William could not take [England], he had to be given.

20
Q

What were the conclusions of the convention?

A

They declared William and Mary joint King and Queen.

To William alone was reserved ‘the sole and full exercise of the Regal Power’.

The line of succession was established to keep William on the throne in the event of Mary’s death, and then to descend to her sister Anne.

21
Q

What were the terms of the Declaration of Rights?

A

That the pretended power of suspending of laws or the execution of laws by regal authority without consent of Parliament is illegal.

That Elections of Members of Parliament ought to be free.

That the freedom of speech and debates or proceedings in Parliament ought not to be impeached or questioned in any court or place out of Parliament.

22
Q

What did William’s personality looked like?

A

The King had no charm. He had no small-talk. He listened and gave his painful, dry cough. He did not express opinions.

Meetings were held in a room full of Dutch advisers.

He relied too much on strangers, Germans, Huguenots, and Dutch.

23
Q

What is The Act of Toleration?

A

The Toleration Act of 1689 made by the Parliament of England gave all non-conformists, except Roman Catholics, freedom of worship, thus rewarding Protestant dissenters for their refusal to side with James II. They had to promise to be loyal to the British ruler and their heirs.

24
Q

What was John Locke’s solution to religious bigotry?

A

His solution was clear. Religion must be removed from public affairs, and toleration accepted as a principle by every church.

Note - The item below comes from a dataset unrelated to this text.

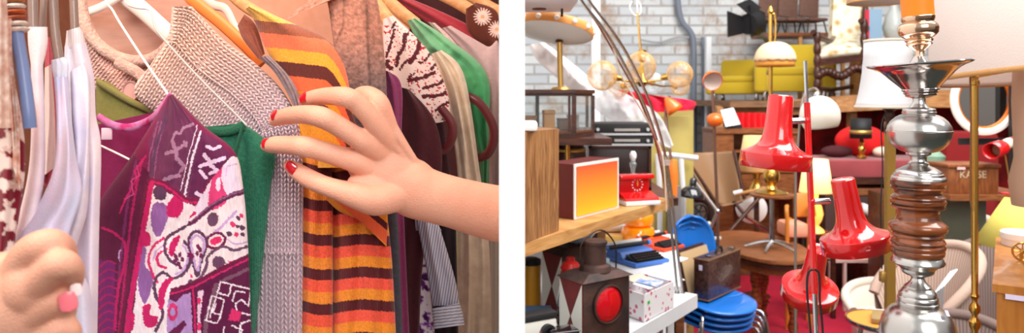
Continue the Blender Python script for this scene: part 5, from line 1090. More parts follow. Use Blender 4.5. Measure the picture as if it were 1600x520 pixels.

The aim should not be to entrench one central church, however diffuse. Men would always quarrel about religion. There could be no peace without ‘equal liberty for all’.

25
Q

How did Voltaire some thirty years later joked about the plurality of religions in England?

A

If there were only one Religion in England, there would be danger of despotism, if there were only two they would cut each other’s throats; but there are thirty and they live in peace.

26
Q

How did John Locke categorized thoughts?

A

There were simple thoughts - ideas, Locke called them - representing things we saw (or felt, or touched). There were complex thoughts created when simple ideas were plaited together. There were sensitive ideas we received through perception, and introspective ideas which we created by ‘remembering, considering, reasoning etc’.

27
Q

According to Locke, how do we know, and learn?

A

We know through our experience. Instead of being pre-programmed by God with innate ideas, we only learn by our senses. We come into the world with nothing, our minds ‘white paper, void of all characters, without and ideas’. Human life began with a clean slate, a tabula rasa.

28
Q

What was the role of probability in the 1690s?

A

John Locke thought probability, not certainty, was an acceptable end. Probability was becoming the natural medium of human thought, and risk, a necessary engagement with the future. Businessmen embraced risk; so did insurers, bankers, philosophers and statisticians.

29
Q

How much was England’s annual peacetime expenditure?

A

It was roughly £2 million. By October it was £4m, by 1696 it was £5.5m.

30
Q

When the financiers landed money for war how much interest rate they got?

A

They were getting 8 percent. It was extremely good business. It dropped to 3 percent by 1749.

31
Q

How much did William The Orange asked for the cost of Dutch revolution from the English parliament.

A

He asked £600.000 almost immediately when the parliament summoned.

32
Q

What is The Million Adventure?

A

It was a true National Lottery. Tickets would be sold for £10 each. ‘Blanks’ repaid nominal interest of £1 a year for 16 years, although without return of capital. The jackpot, however, was to draw on of the 2.500 special tickets which offered a range of dividends up to £1.000 a year.

33
Q

When and why Queen Mary II died?

A

She died in 1694 at age of 33 because of smallpox.

34
Q

When did Licensing Act lapsed?

A

The year 1695 would see perhaps the most crucial extension to freedom of all, for that spring the Licensing Act lapsed and press censorship in England came to an end.

35
Q

What was Newton’s vision of universe was?

A

Isaac Newton’s vision of universe was a mechanically spinning universe - created by God, but not piloted by him, while most people believed that God intervened daily in the machinery of the world.